-- BEGIN EXERCISE DATA --

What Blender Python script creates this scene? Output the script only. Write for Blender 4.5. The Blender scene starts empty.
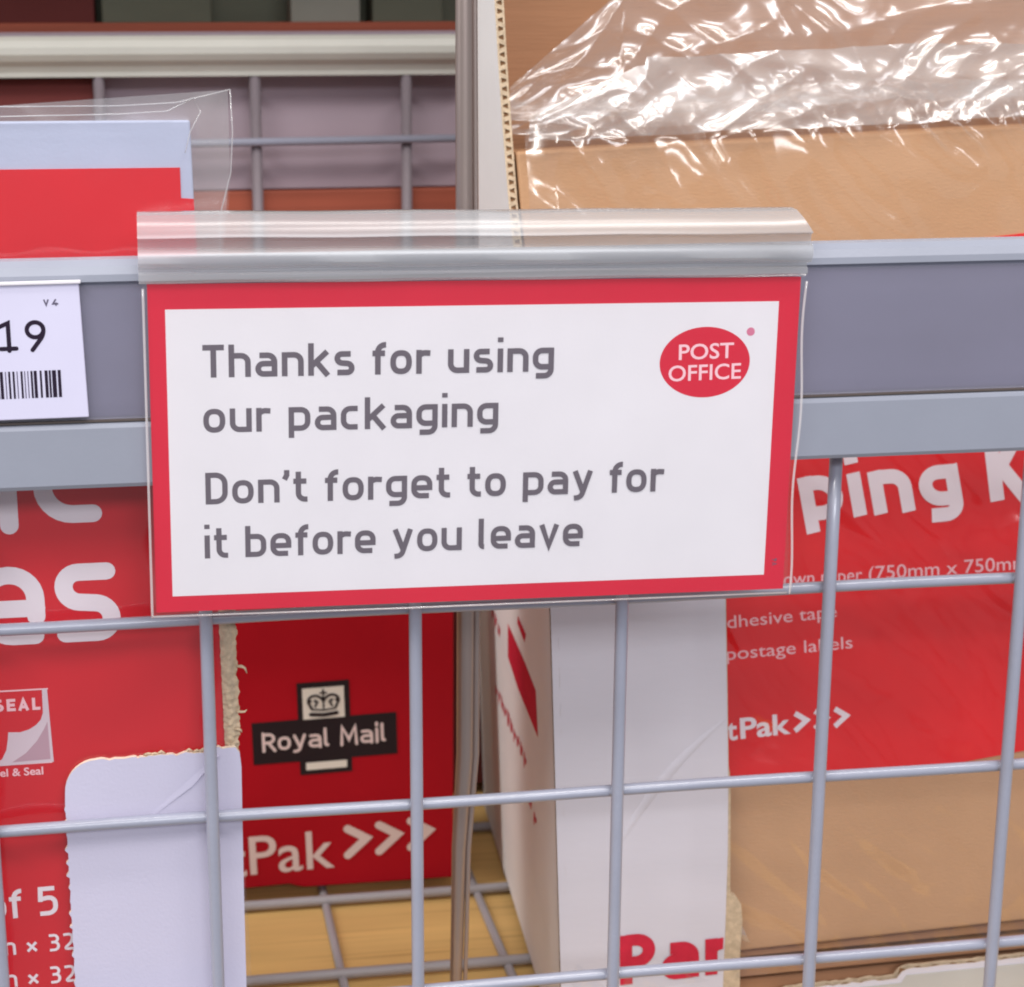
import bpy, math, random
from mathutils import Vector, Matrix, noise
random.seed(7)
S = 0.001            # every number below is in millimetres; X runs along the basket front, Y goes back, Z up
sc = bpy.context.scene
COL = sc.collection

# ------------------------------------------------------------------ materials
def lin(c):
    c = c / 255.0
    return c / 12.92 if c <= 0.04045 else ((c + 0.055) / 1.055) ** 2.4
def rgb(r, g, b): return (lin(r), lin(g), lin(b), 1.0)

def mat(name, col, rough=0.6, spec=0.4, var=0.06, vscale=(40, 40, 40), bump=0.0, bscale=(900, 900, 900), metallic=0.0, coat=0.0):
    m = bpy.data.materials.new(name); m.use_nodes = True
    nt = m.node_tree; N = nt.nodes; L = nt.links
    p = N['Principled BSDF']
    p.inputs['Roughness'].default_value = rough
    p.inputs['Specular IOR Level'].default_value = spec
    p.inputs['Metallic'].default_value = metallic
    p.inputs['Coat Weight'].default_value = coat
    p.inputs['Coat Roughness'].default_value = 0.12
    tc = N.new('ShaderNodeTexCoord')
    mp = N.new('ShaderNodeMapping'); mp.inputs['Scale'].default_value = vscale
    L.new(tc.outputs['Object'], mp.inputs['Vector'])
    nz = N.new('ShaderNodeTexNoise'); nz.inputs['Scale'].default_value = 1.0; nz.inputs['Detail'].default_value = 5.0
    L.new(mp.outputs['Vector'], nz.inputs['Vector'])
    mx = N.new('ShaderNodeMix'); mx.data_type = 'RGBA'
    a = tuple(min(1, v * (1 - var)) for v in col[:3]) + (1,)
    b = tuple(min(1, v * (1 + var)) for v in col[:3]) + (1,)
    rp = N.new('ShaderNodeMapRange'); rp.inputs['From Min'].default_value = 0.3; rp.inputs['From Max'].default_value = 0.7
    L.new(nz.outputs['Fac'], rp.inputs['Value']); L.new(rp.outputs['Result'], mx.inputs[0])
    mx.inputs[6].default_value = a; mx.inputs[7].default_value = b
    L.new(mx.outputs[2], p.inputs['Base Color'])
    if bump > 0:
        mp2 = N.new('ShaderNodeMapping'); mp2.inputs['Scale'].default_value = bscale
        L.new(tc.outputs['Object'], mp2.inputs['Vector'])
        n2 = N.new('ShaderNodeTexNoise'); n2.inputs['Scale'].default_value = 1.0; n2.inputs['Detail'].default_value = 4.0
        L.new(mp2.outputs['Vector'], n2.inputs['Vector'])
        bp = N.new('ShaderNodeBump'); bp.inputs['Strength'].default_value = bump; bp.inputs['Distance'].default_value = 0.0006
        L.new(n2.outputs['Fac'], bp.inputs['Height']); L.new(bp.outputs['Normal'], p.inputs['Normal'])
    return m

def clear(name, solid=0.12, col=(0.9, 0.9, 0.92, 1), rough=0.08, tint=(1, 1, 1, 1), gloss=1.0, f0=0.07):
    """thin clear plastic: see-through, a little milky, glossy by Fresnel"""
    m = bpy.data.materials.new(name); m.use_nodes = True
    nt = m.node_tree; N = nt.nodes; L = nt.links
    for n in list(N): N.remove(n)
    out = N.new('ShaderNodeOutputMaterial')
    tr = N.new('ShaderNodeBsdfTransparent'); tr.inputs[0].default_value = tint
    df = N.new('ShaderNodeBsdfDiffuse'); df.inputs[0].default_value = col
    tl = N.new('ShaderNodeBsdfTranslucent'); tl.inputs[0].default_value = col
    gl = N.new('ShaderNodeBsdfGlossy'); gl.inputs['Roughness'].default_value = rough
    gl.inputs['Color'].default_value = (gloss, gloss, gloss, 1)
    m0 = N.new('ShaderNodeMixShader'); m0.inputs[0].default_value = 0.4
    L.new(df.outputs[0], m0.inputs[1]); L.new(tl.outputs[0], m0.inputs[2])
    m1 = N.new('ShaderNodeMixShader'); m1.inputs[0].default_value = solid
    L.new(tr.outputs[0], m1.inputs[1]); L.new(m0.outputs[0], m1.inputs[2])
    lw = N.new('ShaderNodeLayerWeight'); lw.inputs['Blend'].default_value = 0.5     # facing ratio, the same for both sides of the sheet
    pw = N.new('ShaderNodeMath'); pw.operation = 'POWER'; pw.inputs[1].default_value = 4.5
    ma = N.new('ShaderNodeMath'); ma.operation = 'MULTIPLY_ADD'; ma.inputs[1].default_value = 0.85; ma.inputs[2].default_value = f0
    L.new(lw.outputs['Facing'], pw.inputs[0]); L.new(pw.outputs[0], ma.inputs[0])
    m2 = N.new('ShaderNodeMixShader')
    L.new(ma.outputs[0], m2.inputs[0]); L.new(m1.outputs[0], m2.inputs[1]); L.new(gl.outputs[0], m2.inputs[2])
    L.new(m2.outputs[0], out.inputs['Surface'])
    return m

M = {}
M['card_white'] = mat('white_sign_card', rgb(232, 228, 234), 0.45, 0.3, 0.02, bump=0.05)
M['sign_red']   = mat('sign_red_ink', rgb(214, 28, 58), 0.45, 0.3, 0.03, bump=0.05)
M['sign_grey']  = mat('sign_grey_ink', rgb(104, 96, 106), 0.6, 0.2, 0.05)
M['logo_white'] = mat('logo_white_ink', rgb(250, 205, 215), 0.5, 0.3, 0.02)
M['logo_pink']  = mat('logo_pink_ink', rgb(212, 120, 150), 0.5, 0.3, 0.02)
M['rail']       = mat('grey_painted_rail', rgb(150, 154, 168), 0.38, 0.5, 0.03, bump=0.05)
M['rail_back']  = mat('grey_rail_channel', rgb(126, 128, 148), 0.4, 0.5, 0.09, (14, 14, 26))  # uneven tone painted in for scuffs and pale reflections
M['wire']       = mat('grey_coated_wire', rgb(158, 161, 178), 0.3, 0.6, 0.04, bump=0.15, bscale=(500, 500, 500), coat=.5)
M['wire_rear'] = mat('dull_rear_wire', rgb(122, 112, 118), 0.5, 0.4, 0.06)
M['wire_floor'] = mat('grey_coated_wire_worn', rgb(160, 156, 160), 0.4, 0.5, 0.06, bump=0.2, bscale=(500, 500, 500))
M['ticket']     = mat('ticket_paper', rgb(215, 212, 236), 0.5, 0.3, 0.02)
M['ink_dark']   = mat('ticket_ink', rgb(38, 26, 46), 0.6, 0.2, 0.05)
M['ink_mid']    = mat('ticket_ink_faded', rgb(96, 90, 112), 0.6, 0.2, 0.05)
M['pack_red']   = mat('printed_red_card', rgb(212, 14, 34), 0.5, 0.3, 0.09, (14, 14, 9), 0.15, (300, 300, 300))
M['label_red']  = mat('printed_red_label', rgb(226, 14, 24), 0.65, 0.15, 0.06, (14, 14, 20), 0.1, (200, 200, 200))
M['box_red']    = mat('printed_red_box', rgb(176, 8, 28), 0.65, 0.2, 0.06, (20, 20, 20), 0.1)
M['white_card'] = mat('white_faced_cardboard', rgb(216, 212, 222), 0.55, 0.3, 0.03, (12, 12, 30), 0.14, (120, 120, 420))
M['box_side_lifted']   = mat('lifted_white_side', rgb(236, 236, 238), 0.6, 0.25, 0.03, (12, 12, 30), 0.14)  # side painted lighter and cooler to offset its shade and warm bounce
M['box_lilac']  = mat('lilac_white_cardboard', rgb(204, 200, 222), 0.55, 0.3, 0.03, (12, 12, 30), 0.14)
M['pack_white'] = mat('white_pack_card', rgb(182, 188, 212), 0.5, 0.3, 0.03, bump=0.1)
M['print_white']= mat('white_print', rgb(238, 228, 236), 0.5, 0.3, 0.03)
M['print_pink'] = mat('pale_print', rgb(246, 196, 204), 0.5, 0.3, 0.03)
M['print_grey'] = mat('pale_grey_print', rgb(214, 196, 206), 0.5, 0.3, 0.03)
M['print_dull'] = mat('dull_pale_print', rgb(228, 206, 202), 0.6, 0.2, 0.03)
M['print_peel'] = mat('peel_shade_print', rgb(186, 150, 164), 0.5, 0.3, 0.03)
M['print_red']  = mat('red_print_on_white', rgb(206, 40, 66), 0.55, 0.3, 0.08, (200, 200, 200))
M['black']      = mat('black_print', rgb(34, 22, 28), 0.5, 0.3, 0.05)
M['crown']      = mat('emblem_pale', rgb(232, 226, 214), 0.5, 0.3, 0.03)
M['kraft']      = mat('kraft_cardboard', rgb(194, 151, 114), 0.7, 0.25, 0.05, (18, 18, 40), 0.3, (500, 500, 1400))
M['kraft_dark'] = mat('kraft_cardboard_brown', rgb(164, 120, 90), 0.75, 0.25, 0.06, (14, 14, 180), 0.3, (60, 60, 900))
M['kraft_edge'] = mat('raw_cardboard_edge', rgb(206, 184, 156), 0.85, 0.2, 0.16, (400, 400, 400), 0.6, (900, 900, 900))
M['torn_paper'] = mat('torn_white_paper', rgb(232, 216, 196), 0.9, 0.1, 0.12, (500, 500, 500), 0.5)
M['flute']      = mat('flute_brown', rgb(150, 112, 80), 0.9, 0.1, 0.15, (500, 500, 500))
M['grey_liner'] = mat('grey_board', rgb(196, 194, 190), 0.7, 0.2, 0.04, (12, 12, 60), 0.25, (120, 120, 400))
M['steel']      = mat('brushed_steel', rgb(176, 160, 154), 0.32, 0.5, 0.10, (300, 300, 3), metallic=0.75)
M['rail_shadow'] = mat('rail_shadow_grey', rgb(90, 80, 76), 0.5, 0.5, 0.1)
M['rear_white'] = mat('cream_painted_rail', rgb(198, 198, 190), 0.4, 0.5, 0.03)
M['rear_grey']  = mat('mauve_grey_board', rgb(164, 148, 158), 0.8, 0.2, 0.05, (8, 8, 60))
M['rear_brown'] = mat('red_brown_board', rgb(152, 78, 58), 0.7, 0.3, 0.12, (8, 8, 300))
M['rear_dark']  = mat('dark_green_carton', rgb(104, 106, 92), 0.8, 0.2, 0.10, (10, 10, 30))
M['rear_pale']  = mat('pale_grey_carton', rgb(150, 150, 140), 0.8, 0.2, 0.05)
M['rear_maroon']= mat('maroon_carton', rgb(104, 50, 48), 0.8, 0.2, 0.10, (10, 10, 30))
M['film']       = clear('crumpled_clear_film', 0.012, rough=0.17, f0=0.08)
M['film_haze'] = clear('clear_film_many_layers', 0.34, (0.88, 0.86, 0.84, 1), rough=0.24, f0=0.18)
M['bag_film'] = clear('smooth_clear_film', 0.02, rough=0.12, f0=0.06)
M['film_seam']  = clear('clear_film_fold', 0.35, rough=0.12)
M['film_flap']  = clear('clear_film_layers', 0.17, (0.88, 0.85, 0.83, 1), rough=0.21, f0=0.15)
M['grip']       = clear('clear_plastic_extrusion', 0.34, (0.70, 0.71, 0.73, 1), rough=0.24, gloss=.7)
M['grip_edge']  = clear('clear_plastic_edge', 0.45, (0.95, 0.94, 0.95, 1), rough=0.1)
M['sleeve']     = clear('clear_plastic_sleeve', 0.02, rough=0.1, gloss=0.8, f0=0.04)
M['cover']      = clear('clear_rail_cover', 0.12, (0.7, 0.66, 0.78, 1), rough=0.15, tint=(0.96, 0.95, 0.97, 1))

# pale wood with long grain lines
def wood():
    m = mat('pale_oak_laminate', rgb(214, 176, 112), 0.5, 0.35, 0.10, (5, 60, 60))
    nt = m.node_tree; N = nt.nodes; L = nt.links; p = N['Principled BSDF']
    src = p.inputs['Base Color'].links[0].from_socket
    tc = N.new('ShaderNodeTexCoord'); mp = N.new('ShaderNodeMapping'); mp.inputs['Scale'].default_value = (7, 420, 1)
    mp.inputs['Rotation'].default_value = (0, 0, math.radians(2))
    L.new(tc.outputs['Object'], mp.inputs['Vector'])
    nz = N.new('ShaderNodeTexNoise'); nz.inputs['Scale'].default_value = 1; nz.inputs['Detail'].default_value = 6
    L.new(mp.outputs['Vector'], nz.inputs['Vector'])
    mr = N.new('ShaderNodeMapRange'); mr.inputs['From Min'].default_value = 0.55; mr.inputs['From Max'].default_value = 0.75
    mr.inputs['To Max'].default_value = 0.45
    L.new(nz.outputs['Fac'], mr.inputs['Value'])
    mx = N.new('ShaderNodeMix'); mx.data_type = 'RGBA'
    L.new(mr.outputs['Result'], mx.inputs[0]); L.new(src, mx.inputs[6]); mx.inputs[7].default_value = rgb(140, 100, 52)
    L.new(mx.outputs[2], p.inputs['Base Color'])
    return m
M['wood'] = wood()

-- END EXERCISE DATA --
-- BEGIN EXERCISE DATA --

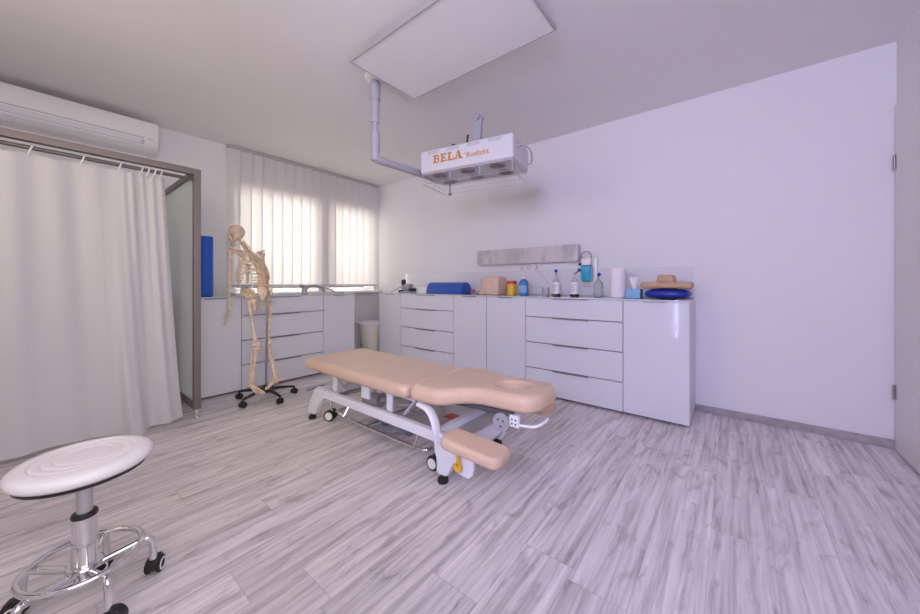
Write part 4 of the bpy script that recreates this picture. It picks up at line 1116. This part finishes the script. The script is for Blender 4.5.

-- END EXERCISE DATA --

• _AIM OF THE EXERCISE_
In the records above, find the line with "What Blender Python" and the line with "def rgb(r, g, b): return", then restate word for word only those two lines and all lines between, omitting pictures.

• _CORRECT RESULT_
What Blender Python script creates this scene? Output the script only. Write for Blender 4.5. The Blender scene starts empty.
import bpy, math, random
from mathutils import Vector, Matrix, noise
random.seed(7)
S = 0.001            # every number below is in millimetres; X runs along the basket front, Y goes back, Z up
sc = bpy.context.scene
COL = sc.collection

# ------------------------------------------------------------------ materials
def lin(c):
    c = c / 255.0
    return c / 12.92 if c <= 0.04045 else ((c + 0.055) / 1.055) ** 2.4
def rgb(r, g, b): return (lin(r), lin(g), lin(b), 1.0)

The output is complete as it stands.